I thought 5 KM far away enough: A Review of Carlos Marques-Marcet’s 10,000 KM

 

The opening shot of this minimalist gem is an amazingly controlled and choreographed twenty-something minute record of intimacy, shot inside a Barcelona apartment in which a couple – photographer Alex (Natalia Tena, Harry Potter’s Nymphadora Tonks) and student Sergi (David Verdaguer, a smouldering Devendra Banhart type) are making love, after which they go about their morning routine: showering, teeth brushing, the occasional ass-grab and peek around the corner with a flushed smile – things you wouldn’t necessarily expect of a long-term couple. During breakfast however, Alex reveals she’s been offered a yearlong residency in L.A. David is shocked and sad to see Alex contemplating whether to stay or go (whilst watching this scene, my mind wandered to my own relationship, where I find even a meagre 5 KM too much). She does go. And this is their first crack.

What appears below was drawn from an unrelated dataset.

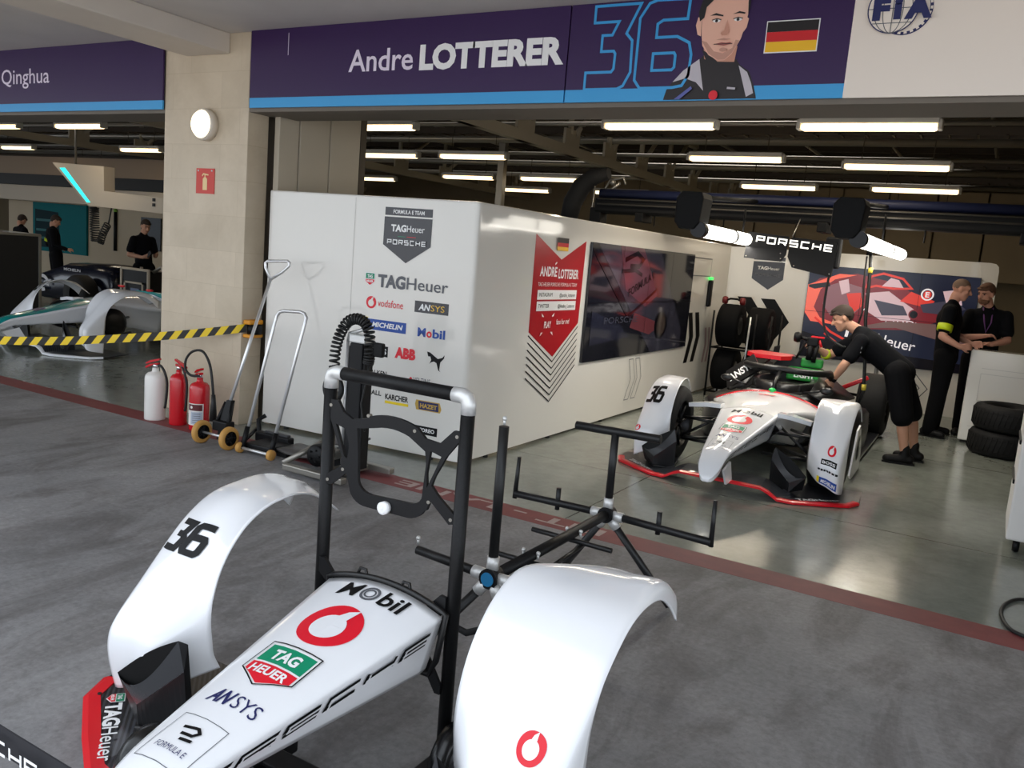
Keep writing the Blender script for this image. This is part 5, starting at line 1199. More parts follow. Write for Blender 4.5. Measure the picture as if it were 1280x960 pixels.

The film is structured as a partial diary record. “Day 1”, “Day 33” etc. roll by through the lens of a semi-seamless Skype connection. For a while, things are fine. Alex shows David the ins and outs of her new life through the use of Google maps and Skype, and David teaches her to cook for her new friends. But gradually David yearns for more, as his life, rather than being exhilaratingly new and energizing, is emptier than it has ever been. Where the opening shot emphasized the characters’ connectedness and ease, the rest of the film’s short, quick exchanges are all about disconnect and separation.

10,000 KM critiques the powers of technology, exposing that its purpose to bring people closer can really only be fulfilled at an informational level, but can be no replacement for physical presence. It’s heart-breaking but inevitable to see the intimacy slip. After a drought in the amount of calls they make to each other, they discuss their relationship. Alex words how they used to always talk so easily, about everything and nothing. David acknowledges this and says “yes, but we didn’t have the obligation to talk before.” This painstakingly obvious hint towards their decline is at the same time a very apt way of commenting on technology’s manner of driving people apart. If you don’t talk, you’re being anti-social. But that is not the way it should be.

After seeing it more than a week ago, the soundtrack still rings in my head. The main track especially – the love song, whose role throughout the film is to wash away all worries and put all sorrow on hold – bears the film’s weight perfectly. We see the couple Skyping, dancing to the tune while holding their laptops against them. The Magnetic Fields, the band behind the song, seemed to have known this movie would come along when they wrote it, because yes, indeed, “[n]othing matters when we’re dancing”.